Lutyens was keen to design an Oxford College building. The Brewer Street site was a long thin one, belonging to Hall’s Brewery, from whom it was purchased. The main existing building was the largely 18th-cent-ury Micklem Hall. Lutyens kept this intact and incorporated it into his L-shaped design, the rest being a long range of 17th-century Cotswold type in golden stone. The ground floor contained two long rooms, the Refectory and the Library. The first and second floor have single rooms arranged along a corridor. The garden is surprisingly large. The new College was complete by 1936.
The polygonal exterior of the east end of the Chapel is visible along Brewer Street, situated above a ground floor with two round arches. The Chapel has an apse, a huge wooden baldacchino, wooden pews and two-light windows. The memorable Stations of the Cross are by Sir Frank Brangwyn.
A side chapel was dedicated in the traditional way to Our Lady and Fr D’Arcy wished to beautify this. His friend Evelyn Waugh generously donated the royalties from his life of Edmund Campion (published 1935) to the project. After unsuccessful negotiations with Stanley Spencer, Charles Mahoney was appointed on the recommendation of Sir John Rothenstein to design a set of murals. The work, although ultimately unfinished, was gloriously achieved. The main panel shows Mary crowned as Queen of Heaven surrounded by a garland of flowers and angels spreading her protective cloak over four supplicants. The other two panels show a Nativity Scene in winter and the Coronation of Our Lady in summer. Other smaller panels depict the Flight of the Holy Family into Egypt, the birth of Mary, the Visitation to Elizabeth, the betrothal to Joseph and an unfinished Dormition.
Fr D’Arcy was also responsible for endowing Campion Hall with numerous remarkable works of art, both paintings and statuary. Some of the former are now in the Ashmolean Museum for reasons of security.
Fr D’Arcy moved to Farm Street in 1945 to become Provincial of the English Jesuits until 1950. His last years were clouded by the aftermath of the Second Vatican Council which was antipathetic to his traditional kind of Catholicism. He died in 1976.
The Chapel at Campion Hall was sadly neglected at this period with Mass in preference usually being celebrated in a less formal setting.
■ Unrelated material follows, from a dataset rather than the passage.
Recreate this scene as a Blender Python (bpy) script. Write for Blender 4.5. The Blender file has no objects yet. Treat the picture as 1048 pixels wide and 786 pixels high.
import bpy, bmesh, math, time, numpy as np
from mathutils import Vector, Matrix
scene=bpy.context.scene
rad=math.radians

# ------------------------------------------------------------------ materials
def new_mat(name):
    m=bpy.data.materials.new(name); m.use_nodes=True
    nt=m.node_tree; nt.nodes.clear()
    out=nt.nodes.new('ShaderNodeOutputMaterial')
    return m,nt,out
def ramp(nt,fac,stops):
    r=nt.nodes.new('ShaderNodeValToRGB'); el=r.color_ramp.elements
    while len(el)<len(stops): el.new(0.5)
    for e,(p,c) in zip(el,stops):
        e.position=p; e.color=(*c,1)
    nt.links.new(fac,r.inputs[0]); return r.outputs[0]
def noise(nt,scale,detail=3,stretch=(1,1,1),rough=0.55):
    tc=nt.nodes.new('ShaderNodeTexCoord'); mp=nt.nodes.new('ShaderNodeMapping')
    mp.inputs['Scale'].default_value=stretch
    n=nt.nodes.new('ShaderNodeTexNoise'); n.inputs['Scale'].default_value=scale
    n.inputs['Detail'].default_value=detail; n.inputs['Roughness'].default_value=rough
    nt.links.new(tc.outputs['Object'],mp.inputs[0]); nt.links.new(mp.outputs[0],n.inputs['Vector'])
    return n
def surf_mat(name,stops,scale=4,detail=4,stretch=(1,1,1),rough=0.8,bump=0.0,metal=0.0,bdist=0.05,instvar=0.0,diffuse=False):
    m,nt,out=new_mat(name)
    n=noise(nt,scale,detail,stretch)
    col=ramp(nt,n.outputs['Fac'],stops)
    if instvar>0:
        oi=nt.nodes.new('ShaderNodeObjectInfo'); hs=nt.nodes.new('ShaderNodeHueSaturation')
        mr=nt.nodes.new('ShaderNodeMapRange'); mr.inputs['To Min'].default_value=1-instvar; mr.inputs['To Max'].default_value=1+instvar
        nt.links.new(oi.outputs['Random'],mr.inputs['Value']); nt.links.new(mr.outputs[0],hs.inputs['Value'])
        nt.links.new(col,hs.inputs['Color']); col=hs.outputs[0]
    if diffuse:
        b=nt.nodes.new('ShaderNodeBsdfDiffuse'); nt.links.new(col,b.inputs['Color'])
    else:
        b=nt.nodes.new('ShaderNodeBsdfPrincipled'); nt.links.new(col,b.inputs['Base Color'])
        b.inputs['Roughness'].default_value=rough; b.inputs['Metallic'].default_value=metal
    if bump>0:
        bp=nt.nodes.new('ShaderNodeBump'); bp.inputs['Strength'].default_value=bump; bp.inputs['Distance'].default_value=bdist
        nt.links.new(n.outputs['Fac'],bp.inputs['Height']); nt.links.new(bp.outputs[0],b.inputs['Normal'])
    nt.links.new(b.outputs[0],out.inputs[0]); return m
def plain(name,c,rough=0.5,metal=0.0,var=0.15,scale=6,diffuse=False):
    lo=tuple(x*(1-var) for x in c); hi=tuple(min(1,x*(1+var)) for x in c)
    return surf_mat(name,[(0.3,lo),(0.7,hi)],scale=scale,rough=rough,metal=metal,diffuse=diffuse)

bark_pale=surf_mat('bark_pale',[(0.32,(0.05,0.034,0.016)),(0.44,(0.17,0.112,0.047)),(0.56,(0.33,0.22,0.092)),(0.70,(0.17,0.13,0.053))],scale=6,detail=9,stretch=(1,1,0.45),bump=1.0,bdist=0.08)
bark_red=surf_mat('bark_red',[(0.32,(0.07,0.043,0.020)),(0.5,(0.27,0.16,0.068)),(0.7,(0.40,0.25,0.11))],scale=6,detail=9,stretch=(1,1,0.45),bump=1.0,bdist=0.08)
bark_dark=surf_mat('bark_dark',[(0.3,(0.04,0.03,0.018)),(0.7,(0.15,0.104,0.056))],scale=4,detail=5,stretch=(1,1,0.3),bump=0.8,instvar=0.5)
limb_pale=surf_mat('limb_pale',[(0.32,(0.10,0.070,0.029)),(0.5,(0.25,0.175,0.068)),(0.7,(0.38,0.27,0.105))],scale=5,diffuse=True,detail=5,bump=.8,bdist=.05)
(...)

Under the supportive Masterships of Fr James Hanvey SJ and Fr Nick Austin SJ both Chapel and Lady Chapel have been restored to their former glory, chiefly by the good efforts of a series of Jesuit postgraduate sacristans. The sanctuary of the Chapel now benefits from a splendid picture of the Noli me tangere by Anton Raphael Mengs (1728-1779) on long loan from All Souls College; the Lutyens candlesticks have also been beautifully regilded.